The following list of build systems are considered:

- GNU Make
- autoconf
- CMake
- Meson

=== GNU Make

- Platform support: ubitquitous on all platforms, but not well-integrated into Windows.
- Auto-detection: no built-in support for auto-detection of features.
- Ease of use: easy to use, but discovering available options is hard. Makefile
  rules can quickly get out of hand once reaching a certain scope.
- IDE support: execution of Makefile targets is supported by many IDEs
- Out-of-tree builds: supported in theory, not wired up in practice.
- Cross-platform builds: supported in theory, not wired up in practice.
- Language support:
  - C: Limited built-in support, many parts need to be wired up manually.
  - Rust: No built-in support, needs to be wired up manually.
- Test integration: partially supported, many parts need to be wired up
  manually.

=== autoconf

- Platform support: ubiquitous on all platforms, but not well-integrated into Windows.
- Auto-detection: supported.
- Ease of use: easy to use, discovering available options is comparatively
  easy.

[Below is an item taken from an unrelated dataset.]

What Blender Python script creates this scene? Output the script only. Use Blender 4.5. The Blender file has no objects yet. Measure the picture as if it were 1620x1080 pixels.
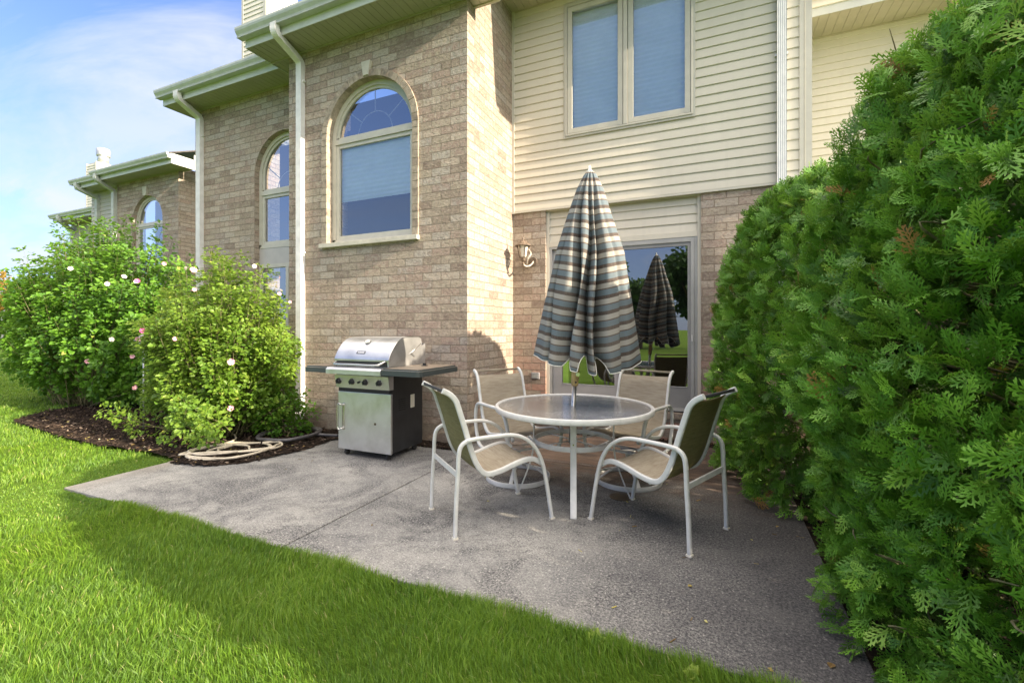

The autoconf syntax is prohibitively hard to extend though due to its
  complex set of interacting files and the hard-to-understand M4 language.
- IDE support: no integration into IDEs at generation time. The generated
  Makefiles have the same level of support as GNU Make.
- Out-of-tree builds: supported in theory, not wired up in practice.
- Cross-platform builds: supported.
- Language support:
  - C: Limited built-in support, many parts need to be wired up manually.
  - Rust: No built-in support, needs to be wired up manually.
- Test integration: partially supported, many parts need to be wired up
  manually.

=== CMake

- Platform support: not as extensive as GNU Make or autoconf, but all major
  platforms are supported.
  - AIX
  - Cygwin
  - FreeBSD
  - Linux
  - OpenBSD
  - Solaris
  - Windows
  - macOS
- Ease of use: easy to use, discovering available options is not always
  trivial. The scripting language used by CMake is somewhat cumbersome to use,
  but extending CMake build instructions is doable.
- IDE support: natively integrated into Microsoft Visual Studio. Can generate
  project descriptions for Xcode. An extension is available for Visual Studio
  Code. Many other IDEs have plugins for CMake.
- Out-of-tree builds: supported.
- Cross-platform builds: supported.
- Language support:
  - C: Supported for GCC, Clang, MSVC and other toolchains.
  - Rust: No built-in support, needs to be wired up manually.
- Test integration: supported, even though test dependencies are a bit
  cumbersome to use via "test fixtures". Interactive test runs are not
  supported.

=== Meson

- Platform: not as extensive as GNU Make or autoconf, but all major platforms
  and some smaller ones are supported.
  - AIX
  - Cygwin
  - DragonflyBSD
  - FreeBSD
  - Haiku
  - Linux
  - NetBSD
  - OpenBSD
  - Solaris
  - Windows
  - macOS
- Ease of use: easy to use, discovering available options is easy. The
  scripting language is straight-forward to use.
- IDE support: Supports generating build instructions for Xcode and Microsoft
  Visual Studio, a plugin exists for Visual Studio Code.
- Out-of-tree builds: supported.
- Cross-platform builds: supported.
- Language support:
  - C: Supported for GCC, Clang, MSVC and other toolchains.
  - Rust: Supported for rustc.
- Test integration: supported. Interactive tests are supported starting with
  Meson 1.5.0 via the `--interactive` flag.